Higher ed cuts the true madness of this March
By David Sarasohn, The Oregonian
March 14, 2010, 1:43PM
This week marks the kickoff of the NCAA college basketball playoffs, perhaps the last remaining occasion when Americans use "college" and "revenue increase" in the same sentence. But this month, higher education started March Madness a little early.Higher edMarch 4, college students demonstrated in Oregon and throughout the country to point out they're being charged considerably more and getting less and less, and that the basic quality of the country's higher education system is starting to wobble.
"It's addressing a growing trend and an economic crisis facing students across the nation," explained Stephanie Rio Collier, a Portland State junior and part of a demonstration by several hundred PSU students. They were especially concerned, said Collier, about possible Oregon University System reorganizations that might produce sharply higher tuition and even more student debt.

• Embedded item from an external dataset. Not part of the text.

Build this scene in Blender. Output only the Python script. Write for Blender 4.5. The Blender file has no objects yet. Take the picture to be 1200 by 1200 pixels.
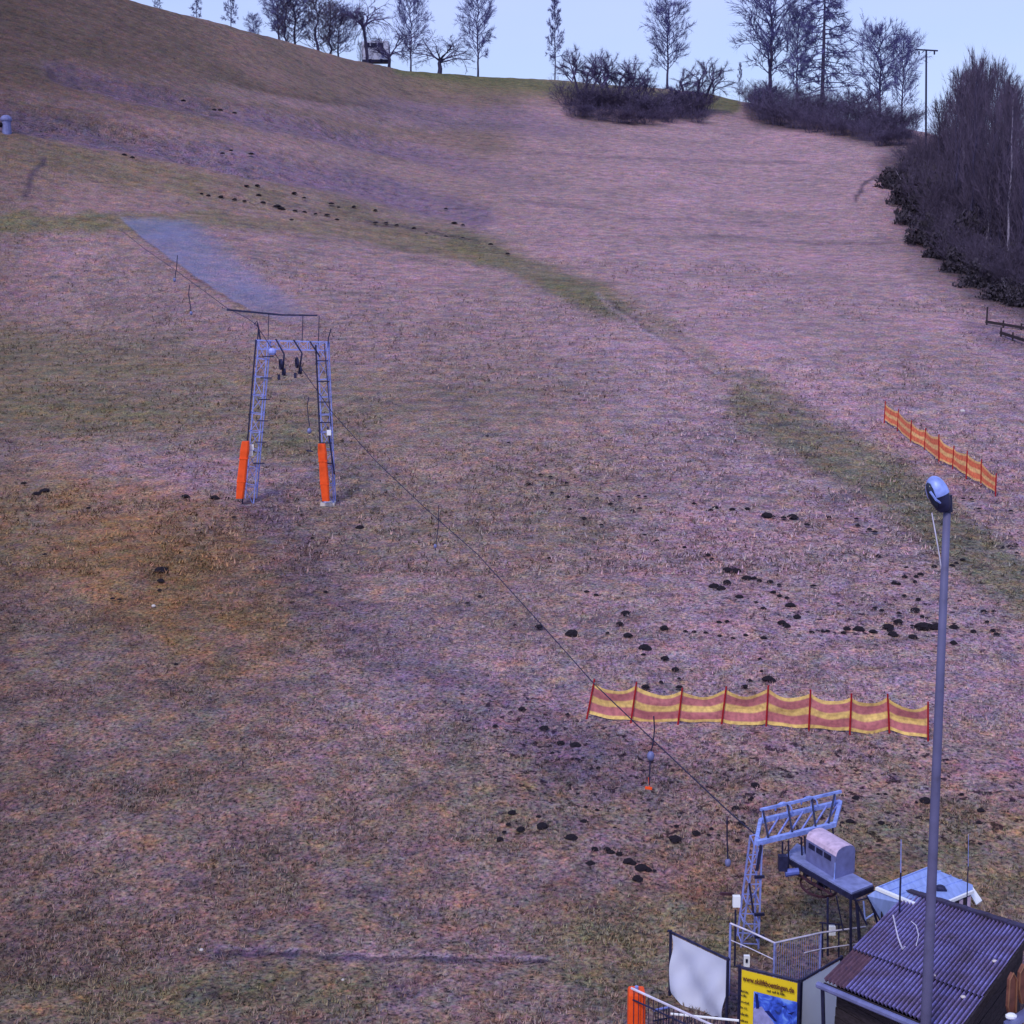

There are two clear points to make about this:
1. The PSU students, and the ones across the country, are absolutely right.
2. They haven't seen anything yet.
The next legislative sessions around the country, when state budgets will be far from recovering and when federal stimulus money will be gone --at this point, states will be mostly on their own facing combined deficits that could top $200 billion --could be the worst moment for higher education since the end of mandatory Latin.
Warned state Rep. Chip Limehouse, chairman of the higher education subcommittee in the South Carolina House of Representatives, "Next year is going to be an iceberg looming for higher education."